**Directions for this task**
For the listing below, give the number of lines in which "high" occurs. Add nothing.

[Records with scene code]
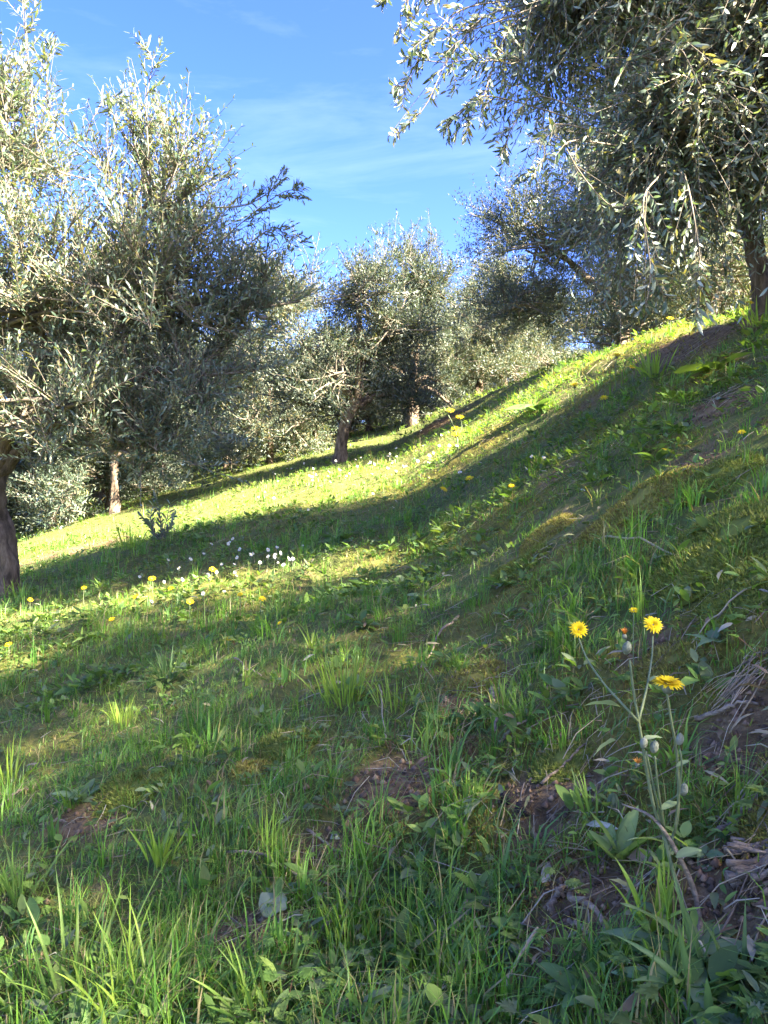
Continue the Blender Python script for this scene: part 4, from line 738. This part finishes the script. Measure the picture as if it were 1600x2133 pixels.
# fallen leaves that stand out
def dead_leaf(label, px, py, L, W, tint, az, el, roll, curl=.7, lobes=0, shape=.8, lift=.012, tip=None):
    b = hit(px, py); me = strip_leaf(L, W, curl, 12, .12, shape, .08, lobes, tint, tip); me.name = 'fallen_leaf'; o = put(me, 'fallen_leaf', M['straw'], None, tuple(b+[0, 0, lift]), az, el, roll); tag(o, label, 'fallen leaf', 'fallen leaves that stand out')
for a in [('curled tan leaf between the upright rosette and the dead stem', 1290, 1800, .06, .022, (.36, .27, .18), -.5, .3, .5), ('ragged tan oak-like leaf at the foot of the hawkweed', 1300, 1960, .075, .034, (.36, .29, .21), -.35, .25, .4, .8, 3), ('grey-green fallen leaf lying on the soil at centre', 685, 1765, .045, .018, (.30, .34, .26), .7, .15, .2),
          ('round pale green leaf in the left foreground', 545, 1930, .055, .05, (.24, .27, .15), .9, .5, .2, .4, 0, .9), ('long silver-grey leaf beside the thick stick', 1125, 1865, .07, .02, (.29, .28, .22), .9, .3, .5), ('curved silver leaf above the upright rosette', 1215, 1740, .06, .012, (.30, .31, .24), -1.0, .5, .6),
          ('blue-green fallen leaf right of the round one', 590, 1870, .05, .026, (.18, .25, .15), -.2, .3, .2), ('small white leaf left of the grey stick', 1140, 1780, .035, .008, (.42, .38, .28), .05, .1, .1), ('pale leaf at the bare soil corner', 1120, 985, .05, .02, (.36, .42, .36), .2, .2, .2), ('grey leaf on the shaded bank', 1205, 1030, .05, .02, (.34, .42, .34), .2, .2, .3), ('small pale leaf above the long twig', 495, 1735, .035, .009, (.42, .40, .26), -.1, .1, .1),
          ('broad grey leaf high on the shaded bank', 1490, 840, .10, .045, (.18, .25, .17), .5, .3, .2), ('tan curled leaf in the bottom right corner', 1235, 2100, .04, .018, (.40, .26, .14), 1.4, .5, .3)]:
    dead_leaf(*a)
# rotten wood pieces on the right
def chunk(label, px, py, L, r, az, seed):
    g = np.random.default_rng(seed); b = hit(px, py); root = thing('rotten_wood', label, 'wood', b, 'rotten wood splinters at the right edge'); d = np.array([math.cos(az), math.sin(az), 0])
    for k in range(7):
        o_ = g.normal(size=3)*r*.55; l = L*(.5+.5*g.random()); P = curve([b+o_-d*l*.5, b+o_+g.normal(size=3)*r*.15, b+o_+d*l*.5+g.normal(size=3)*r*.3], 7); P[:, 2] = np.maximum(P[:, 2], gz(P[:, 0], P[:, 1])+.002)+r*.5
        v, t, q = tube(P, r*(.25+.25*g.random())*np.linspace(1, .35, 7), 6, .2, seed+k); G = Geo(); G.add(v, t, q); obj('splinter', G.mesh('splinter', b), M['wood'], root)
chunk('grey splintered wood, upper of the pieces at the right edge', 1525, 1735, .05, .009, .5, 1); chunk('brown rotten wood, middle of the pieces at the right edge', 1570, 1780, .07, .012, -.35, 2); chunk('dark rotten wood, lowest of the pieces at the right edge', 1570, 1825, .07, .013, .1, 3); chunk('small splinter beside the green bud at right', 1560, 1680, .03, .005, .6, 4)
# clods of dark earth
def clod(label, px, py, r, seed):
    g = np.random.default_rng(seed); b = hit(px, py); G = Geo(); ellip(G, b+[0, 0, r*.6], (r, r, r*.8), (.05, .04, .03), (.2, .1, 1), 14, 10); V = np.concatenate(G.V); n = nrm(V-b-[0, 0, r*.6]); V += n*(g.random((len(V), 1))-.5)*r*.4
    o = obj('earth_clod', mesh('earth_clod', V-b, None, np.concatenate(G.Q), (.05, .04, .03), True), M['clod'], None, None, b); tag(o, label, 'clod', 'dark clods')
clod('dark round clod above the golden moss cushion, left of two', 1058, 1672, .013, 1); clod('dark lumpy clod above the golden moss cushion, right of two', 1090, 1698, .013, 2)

--

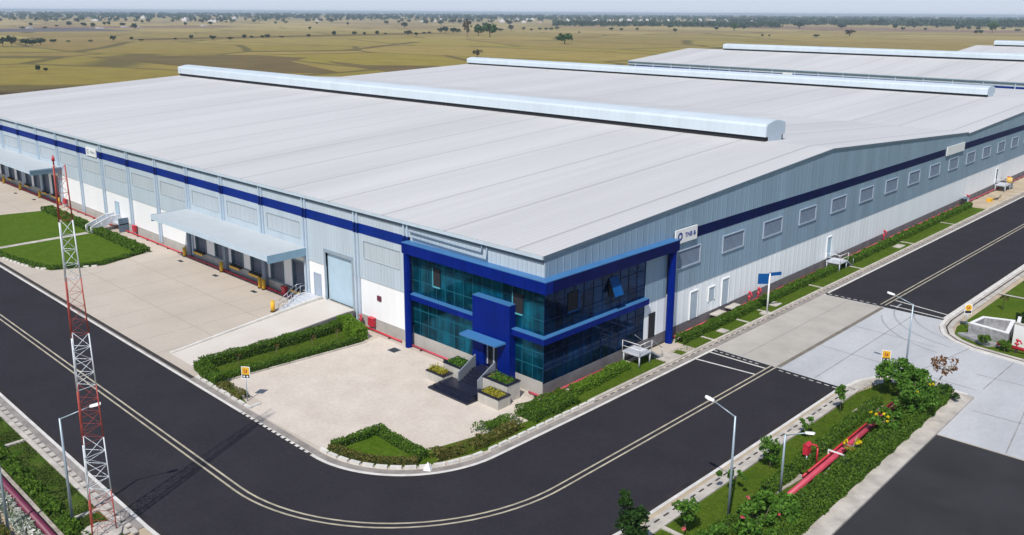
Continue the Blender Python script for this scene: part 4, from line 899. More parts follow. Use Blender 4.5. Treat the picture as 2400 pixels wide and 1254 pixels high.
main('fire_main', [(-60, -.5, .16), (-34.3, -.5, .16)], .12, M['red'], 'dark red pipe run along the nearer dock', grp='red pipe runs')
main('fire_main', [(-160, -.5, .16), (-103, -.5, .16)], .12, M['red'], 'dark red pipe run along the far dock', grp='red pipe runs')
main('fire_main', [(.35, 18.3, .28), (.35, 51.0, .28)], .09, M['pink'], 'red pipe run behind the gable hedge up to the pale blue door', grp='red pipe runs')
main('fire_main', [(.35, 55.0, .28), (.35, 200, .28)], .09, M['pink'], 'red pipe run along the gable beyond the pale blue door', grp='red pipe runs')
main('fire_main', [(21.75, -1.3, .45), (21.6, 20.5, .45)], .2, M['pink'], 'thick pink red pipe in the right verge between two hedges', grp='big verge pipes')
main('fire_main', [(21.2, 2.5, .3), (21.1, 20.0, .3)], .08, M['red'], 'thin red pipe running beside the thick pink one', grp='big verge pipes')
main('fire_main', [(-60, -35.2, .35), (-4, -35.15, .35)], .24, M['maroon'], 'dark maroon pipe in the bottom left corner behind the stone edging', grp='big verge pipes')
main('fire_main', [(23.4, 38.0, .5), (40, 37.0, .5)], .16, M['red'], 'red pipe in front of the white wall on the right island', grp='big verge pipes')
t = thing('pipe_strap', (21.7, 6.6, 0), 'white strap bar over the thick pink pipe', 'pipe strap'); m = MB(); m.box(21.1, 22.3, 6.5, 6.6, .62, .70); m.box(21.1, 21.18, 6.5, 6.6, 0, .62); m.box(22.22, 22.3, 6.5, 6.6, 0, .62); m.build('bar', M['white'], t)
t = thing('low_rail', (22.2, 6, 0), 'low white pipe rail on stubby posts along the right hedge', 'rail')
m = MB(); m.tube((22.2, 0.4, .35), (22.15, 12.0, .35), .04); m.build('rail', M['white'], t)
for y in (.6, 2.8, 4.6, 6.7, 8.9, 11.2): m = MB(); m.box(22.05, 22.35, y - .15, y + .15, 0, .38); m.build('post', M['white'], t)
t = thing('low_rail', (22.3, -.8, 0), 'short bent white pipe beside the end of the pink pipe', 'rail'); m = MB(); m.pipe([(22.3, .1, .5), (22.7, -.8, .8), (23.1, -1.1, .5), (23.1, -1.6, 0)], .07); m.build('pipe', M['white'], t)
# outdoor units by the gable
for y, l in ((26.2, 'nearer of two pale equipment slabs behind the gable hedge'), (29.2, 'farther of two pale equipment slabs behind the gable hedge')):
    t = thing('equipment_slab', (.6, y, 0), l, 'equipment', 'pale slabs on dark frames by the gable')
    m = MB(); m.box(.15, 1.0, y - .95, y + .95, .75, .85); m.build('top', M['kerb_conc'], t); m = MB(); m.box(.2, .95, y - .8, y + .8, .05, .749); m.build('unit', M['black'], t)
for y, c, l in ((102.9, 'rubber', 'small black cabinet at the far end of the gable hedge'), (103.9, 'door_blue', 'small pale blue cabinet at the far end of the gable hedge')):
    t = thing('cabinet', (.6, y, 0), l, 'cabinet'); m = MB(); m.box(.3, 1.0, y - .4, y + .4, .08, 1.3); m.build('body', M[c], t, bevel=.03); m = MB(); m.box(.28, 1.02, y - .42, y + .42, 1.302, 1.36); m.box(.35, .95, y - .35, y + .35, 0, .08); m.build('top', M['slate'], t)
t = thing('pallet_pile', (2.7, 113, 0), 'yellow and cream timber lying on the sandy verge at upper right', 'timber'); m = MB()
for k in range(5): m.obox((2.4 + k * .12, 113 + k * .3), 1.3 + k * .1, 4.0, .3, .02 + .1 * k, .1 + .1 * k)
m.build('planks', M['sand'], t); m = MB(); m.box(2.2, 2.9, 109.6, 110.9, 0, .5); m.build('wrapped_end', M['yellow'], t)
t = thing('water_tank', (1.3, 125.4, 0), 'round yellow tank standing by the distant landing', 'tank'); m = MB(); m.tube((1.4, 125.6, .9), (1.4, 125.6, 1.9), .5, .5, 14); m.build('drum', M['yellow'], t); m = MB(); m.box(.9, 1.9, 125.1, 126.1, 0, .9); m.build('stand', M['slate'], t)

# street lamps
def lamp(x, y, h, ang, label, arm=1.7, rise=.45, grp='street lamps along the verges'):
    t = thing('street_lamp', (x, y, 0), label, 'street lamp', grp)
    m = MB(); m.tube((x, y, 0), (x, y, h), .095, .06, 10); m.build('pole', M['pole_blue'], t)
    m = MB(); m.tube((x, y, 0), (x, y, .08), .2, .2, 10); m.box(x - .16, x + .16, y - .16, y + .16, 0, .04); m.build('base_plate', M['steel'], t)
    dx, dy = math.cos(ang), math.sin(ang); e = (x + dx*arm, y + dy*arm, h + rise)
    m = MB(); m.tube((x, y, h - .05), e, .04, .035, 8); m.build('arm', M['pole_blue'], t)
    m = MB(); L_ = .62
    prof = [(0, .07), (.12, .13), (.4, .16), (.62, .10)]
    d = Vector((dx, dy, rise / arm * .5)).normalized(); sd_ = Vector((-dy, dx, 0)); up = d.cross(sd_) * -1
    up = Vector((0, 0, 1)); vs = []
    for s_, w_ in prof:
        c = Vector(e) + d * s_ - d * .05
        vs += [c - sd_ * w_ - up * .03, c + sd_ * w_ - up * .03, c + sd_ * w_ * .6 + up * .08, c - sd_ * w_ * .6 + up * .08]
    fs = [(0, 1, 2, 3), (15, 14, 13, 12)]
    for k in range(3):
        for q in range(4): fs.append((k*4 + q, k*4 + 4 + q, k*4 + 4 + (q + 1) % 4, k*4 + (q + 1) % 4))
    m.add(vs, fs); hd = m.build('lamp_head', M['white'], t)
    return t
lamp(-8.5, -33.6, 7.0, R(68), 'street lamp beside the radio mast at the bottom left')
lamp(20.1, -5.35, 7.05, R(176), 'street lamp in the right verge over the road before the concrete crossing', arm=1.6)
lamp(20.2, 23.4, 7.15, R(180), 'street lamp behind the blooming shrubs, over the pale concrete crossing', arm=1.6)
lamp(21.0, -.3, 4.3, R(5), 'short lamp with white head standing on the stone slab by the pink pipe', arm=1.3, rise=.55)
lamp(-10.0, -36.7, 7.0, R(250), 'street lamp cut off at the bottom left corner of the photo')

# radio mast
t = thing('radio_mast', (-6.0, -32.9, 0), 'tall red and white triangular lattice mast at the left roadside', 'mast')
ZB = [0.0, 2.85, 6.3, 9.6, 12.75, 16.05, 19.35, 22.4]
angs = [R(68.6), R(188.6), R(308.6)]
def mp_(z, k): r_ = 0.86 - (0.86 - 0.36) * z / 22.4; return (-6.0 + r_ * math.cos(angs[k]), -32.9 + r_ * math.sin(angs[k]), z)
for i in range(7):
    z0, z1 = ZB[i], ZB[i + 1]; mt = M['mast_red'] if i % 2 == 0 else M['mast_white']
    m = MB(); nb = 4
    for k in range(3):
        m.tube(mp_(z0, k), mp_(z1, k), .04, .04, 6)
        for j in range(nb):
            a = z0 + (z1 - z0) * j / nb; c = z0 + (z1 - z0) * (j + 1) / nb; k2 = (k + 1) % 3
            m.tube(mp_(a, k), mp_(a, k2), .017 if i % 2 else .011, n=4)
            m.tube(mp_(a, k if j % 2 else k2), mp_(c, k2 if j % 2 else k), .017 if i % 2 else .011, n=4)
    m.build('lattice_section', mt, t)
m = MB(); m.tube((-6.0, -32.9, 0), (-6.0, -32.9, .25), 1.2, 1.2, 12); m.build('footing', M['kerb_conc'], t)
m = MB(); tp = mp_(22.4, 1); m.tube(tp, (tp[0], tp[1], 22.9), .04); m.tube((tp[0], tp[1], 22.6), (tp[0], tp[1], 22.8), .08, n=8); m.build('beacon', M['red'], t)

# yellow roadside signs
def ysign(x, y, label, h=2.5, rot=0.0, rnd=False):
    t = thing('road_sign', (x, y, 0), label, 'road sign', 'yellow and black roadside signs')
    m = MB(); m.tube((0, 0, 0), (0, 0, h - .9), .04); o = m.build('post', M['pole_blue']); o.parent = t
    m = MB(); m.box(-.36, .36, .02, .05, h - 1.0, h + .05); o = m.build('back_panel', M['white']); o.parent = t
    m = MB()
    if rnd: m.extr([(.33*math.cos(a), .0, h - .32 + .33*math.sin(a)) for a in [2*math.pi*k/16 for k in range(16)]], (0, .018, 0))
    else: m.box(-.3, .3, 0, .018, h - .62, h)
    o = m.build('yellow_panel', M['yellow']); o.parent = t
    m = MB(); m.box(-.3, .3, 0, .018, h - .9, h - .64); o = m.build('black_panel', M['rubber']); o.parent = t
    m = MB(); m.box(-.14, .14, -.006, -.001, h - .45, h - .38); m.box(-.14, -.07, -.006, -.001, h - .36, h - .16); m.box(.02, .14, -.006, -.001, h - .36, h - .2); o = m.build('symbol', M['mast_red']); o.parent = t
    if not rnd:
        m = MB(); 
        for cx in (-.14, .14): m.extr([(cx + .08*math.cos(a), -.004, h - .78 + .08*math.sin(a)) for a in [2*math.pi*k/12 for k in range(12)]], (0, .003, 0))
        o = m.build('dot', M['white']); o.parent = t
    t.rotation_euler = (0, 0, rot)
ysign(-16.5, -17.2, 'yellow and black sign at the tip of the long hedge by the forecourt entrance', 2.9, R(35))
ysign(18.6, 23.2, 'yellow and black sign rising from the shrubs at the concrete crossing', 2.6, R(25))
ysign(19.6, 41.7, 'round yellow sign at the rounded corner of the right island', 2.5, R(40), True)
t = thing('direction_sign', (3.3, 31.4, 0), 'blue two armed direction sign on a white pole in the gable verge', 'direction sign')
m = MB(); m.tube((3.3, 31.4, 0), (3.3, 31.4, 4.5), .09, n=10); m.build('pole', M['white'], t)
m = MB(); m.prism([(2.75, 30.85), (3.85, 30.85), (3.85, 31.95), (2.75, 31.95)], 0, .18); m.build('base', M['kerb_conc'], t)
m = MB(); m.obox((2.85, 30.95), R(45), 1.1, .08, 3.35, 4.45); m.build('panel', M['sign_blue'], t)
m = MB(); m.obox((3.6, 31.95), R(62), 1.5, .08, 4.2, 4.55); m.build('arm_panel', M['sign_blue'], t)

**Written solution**
2